The authors of the study, which was based on an analysis of 66 tree-ring studies, some of which gave a glimpse into conditions 800 or more years ago, added, “The increasing role of warming on large-scale snowpack variability and trends foreshadows fundamental impacts on stream flow and water supplies across the western United States.”


On the one hand, the underlying narrative was depressingly familiar, synchronizing with other studies or predictions involving California’s Sierra, the Himalayas and other spots around the world. What drew my attention is the reminder that snowmelt in the Rockies feeds three huge river systems — the Colorado, the Columbia and the Missouri — on which 70 million Americans depend for water.

Not that everyone living along — or flooded out of the communities along — the Missouri River or its swollen tributaries would consider these findings intuitive. But the U.S.G.S. scientists who led the study point out that climate in the Rocky Mountains has for centuries been an either-or proposition.

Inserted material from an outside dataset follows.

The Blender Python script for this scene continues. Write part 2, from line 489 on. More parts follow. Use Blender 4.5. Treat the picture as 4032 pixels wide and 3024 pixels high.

It works like this. Draw a hypothetical line in your mind from Denver to Salt Lake City to Sacramento. If there is heavy snow to the north of this line, chances are there will be a drought to the south of it. And vice versa. Or, as an Interior Department press release said, “With a few exceptions (the mid-14th and early 15th centuries), the snowpack reconstructions show that the northern Rocky Mountains experience large snowpacks when the southern Rockies experience meager ones, and vice versa.”


This year’s experience fits in with that trend, but in terms of the recent past, it’s an anomaly.
The press release quoted Gregory Pererson, the study’s lead author, as saying, ““Most of the land and snow in the northern Rockies sits at lower and warmer elevations than the southern Rockies, making the snow pack more sensitive to seemingly small increases in temperature.”
As a result, the pattern of north-wet-south-dry, south-wet-north-dry was disrupted in the last 30 years: while the northern Rockies got much warmer, the southern Rockies warmed as well. Snowpack declined in both sectors. This year’s snowy abundance, the press release said, represents no more than a “blip” in the long-term trend.